The U.S. Securities and Exchange Commission (SEC) has requested Solana ETF issuers to amend and resubmit their filings. This could potentially expedite the approval process ahead of the deadline.
Overview of SEC's Request
The SEC has reached out to issuers such as VanEck, Grayscale, 21Shares, Franklin Templeton, and Bitwise to request them to amend and resubmit their S-1 filings by the end of July. This may mean an accelerated timeline ahead of the October 10th deadline.
Growing Institutional Interest
As October approaches, asset managers are expected to act quickly to meet the SEC’s requirements. If approved, Solana ETFs would provide direct exposure to SOL without self-custody, legitimizing the token. Bloomberg analysts estimate a 90-95% approval chance for Solana ETFs this year.

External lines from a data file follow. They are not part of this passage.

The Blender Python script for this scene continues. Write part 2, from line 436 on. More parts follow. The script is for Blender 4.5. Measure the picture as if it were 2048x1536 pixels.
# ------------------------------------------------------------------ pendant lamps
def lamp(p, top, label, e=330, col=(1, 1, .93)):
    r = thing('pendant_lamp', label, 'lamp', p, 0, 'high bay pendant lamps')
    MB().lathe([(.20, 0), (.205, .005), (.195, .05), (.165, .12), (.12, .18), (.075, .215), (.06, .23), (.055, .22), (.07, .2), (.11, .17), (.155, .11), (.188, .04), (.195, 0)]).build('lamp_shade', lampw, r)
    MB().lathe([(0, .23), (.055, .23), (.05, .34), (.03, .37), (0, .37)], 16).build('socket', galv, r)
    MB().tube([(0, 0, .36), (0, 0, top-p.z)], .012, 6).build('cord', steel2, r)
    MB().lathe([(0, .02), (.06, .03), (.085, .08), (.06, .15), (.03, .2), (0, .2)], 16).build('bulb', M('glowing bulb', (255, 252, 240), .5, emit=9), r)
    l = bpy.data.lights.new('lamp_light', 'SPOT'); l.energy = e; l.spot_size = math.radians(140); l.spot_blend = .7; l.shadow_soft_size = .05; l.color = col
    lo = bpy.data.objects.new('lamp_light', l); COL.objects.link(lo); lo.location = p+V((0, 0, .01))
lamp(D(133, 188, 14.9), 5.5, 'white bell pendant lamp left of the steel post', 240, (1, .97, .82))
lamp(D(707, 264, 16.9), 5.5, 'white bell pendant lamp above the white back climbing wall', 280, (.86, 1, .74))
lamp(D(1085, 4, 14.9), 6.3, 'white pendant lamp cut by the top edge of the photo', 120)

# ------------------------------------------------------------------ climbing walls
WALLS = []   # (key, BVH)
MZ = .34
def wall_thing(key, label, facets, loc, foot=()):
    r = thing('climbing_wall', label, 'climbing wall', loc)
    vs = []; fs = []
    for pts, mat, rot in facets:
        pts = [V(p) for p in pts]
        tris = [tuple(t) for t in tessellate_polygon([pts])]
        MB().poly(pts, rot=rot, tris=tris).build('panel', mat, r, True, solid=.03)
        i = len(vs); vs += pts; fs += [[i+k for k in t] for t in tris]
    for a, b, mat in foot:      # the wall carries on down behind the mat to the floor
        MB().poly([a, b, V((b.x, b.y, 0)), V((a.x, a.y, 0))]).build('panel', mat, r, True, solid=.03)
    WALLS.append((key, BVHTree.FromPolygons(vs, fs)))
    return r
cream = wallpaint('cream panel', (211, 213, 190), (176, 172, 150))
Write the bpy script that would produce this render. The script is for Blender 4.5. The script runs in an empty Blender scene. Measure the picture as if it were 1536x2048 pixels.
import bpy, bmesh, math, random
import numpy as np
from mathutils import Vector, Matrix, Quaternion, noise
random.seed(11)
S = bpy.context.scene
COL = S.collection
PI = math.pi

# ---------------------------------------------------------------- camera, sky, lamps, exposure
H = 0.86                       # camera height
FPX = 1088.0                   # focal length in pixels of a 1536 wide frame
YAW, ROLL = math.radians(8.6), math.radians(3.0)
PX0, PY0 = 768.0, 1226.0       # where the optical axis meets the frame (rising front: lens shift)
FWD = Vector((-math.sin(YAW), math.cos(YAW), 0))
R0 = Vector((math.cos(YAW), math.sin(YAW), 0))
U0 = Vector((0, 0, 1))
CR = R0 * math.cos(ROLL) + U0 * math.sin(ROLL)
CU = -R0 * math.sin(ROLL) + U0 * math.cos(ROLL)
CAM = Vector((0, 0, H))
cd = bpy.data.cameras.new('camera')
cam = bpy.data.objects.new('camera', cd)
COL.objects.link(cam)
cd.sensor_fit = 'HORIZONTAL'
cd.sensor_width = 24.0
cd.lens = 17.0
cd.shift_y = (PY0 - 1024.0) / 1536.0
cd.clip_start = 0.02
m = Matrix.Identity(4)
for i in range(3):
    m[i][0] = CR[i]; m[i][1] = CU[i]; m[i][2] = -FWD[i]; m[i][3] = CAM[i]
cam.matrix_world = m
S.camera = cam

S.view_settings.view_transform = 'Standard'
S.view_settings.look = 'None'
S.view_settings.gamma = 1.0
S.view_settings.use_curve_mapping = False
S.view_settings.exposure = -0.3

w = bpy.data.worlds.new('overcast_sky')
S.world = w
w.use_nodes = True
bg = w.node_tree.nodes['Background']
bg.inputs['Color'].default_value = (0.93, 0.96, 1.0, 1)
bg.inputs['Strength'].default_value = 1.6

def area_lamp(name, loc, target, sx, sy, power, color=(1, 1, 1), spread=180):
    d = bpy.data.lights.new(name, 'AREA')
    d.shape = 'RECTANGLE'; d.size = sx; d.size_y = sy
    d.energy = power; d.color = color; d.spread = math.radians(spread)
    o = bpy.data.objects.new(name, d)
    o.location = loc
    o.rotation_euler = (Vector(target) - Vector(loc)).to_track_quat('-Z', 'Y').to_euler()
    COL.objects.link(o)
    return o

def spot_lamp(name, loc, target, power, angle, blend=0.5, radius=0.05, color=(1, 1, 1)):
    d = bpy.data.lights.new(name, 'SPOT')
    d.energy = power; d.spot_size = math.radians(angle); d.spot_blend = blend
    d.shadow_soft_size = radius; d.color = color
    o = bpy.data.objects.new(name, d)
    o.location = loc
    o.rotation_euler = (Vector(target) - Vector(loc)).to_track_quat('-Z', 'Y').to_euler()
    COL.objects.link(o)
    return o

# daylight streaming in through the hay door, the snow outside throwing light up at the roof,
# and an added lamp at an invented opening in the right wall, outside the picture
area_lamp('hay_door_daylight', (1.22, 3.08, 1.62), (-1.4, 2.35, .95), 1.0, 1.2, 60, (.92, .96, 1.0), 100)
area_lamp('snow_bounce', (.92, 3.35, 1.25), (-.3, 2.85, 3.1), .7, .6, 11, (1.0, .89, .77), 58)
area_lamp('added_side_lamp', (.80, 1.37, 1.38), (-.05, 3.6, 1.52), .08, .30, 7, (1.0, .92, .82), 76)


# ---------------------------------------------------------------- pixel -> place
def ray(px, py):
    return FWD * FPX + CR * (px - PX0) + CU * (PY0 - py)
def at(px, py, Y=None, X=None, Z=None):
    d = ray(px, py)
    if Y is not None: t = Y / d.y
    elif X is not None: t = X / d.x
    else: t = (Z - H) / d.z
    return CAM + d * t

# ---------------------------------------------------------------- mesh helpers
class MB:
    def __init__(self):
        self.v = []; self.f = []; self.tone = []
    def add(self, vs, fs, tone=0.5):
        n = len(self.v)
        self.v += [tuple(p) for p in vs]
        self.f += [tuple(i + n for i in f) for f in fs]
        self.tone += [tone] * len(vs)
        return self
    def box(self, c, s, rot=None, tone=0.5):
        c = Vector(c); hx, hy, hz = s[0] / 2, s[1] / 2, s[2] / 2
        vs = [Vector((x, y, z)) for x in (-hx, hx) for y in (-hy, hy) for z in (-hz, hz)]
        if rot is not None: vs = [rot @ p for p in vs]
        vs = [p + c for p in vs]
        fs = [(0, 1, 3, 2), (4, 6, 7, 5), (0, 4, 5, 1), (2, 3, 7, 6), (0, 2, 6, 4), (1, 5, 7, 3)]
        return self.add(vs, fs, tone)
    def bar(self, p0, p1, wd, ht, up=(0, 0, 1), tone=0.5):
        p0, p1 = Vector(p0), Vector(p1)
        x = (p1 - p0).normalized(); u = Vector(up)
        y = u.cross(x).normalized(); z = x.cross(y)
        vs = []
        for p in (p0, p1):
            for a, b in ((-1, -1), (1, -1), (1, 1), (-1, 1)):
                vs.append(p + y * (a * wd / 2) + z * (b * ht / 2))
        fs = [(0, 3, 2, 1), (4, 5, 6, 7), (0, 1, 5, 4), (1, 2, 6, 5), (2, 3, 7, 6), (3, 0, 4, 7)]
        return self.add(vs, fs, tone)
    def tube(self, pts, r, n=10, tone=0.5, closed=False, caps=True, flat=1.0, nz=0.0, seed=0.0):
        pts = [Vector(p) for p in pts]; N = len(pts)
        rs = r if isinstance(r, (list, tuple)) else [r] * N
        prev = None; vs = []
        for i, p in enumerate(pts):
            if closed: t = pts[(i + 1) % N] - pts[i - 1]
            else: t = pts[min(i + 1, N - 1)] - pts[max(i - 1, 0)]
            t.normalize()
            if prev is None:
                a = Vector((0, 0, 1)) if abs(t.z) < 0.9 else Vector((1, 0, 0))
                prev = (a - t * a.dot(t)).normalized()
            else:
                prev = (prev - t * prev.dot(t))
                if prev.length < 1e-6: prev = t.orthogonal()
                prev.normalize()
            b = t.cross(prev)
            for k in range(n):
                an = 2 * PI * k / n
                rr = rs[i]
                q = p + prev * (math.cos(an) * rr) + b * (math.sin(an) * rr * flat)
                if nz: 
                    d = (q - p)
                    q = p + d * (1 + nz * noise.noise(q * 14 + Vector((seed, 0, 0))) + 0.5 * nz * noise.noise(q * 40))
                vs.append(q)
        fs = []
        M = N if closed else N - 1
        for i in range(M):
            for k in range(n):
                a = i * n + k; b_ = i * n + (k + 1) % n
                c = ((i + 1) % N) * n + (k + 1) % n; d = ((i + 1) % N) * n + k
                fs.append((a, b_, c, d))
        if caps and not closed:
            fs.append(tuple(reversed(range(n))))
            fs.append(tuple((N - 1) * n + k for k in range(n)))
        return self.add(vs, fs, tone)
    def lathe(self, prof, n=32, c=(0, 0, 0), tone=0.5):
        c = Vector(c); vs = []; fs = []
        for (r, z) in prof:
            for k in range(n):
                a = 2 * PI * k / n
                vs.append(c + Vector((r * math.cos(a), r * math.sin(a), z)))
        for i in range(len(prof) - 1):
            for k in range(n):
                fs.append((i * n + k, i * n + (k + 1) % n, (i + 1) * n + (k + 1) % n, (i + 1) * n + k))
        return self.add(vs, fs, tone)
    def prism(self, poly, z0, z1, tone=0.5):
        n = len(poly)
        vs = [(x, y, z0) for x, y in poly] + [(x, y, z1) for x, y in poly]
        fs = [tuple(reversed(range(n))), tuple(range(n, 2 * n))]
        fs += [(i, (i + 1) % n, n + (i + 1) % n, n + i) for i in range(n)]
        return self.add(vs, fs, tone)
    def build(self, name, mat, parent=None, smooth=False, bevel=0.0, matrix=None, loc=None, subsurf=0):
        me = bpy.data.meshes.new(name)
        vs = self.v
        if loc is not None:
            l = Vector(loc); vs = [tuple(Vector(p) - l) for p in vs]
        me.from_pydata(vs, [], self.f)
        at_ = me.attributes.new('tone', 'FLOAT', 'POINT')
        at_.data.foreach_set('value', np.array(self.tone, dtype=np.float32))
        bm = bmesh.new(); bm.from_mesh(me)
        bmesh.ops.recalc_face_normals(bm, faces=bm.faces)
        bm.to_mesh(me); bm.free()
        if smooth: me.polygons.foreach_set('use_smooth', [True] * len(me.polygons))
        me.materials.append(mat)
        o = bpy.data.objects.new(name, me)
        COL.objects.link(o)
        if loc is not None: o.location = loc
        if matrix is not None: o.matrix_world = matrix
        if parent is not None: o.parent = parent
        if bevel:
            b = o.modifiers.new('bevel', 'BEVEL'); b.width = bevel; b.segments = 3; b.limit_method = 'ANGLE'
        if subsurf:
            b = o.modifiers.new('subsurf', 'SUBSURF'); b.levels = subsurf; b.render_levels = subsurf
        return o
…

Why Solana is a Natural ETF Candidate
Solana's on-chain performance, developer activity, and cost efficiency have made it a standout among Layer-1 blockchains. The availability of a U.S. spot ETF would allow traditional capital access to Solana, increasing liquidity.
ETF issuers now have to update and resubmit their applications to the SEC by July 31st. While the SEC has not committed to approval, their proactive engagement signals notable changes for Solana and the broader cryptocurrency market.